JOB
Up to and including the line that contains "scn.camera = cam", repeat each line of the data exactly, starting from the first.

Saved data entries
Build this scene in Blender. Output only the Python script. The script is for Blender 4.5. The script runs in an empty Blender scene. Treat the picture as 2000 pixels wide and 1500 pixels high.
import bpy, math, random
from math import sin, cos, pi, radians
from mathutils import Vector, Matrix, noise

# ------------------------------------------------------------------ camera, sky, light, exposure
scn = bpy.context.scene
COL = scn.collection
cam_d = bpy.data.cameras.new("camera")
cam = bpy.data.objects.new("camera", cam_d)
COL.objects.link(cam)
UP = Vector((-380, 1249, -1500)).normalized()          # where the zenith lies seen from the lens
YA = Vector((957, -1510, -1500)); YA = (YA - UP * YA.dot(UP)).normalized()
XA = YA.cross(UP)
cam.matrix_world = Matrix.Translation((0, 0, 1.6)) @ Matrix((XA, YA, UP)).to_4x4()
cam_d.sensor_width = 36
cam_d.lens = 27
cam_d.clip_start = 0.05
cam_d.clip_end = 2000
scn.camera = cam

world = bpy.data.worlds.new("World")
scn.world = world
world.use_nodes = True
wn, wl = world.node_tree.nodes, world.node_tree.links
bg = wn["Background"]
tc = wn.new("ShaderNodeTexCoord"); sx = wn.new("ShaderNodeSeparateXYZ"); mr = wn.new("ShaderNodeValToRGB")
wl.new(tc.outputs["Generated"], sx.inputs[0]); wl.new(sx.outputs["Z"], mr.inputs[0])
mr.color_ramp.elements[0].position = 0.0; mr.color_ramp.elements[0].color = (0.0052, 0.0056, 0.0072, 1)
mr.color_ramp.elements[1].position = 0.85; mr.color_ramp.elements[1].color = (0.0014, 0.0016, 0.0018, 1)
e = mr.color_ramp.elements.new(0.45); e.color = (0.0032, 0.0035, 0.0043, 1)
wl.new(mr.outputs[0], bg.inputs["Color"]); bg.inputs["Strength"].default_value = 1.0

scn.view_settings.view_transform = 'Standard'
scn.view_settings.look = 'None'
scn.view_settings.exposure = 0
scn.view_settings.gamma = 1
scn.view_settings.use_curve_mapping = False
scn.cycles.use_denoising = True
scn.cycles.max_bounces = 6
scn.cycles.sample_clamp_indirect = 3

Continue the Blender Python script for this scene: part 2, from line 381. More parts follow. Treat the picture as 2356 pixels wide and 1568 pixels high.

CORRECT RESULT
Build this scene in Blender. Output only the Python script. The script is for Blender 4.5. The script runs in an empty Blender scene. Treat the picture as 2000 pixels wide and 1500 pixels high.
import bpy, math, random
from math import sin, cos, pi, radians
from mathutils import Vector, Matrix, noise

# ------------------------------------------------------------------ camera, sky, light, exposure
scn = bpy.context.scene
COL = scn.collection
cam_d = bpy.data.cameras.new("camera")
cam = bpy.data.objects.new("camera", cam_d)
COL.objects.link(cam)
UP = Vector((-380, 1249, -1500)).normalized()          # where the zenith lies seen from the lens
YA = Vector((957, -1510, -1500)); YA = (YA - UP * YA.dot(UP)).normalized()
XA = YA.cross(UP)
cam.matrix_world = Matrix.Translation((0, 0, 1.6)) @ Matrix((XA, YA, UP)).to_4x4()
cam_d.sensor_width = 36
cam_d.lens = 27
cam_d.clip_start = 0.05
cam_d.clip_end = 2000
scn.camera = cam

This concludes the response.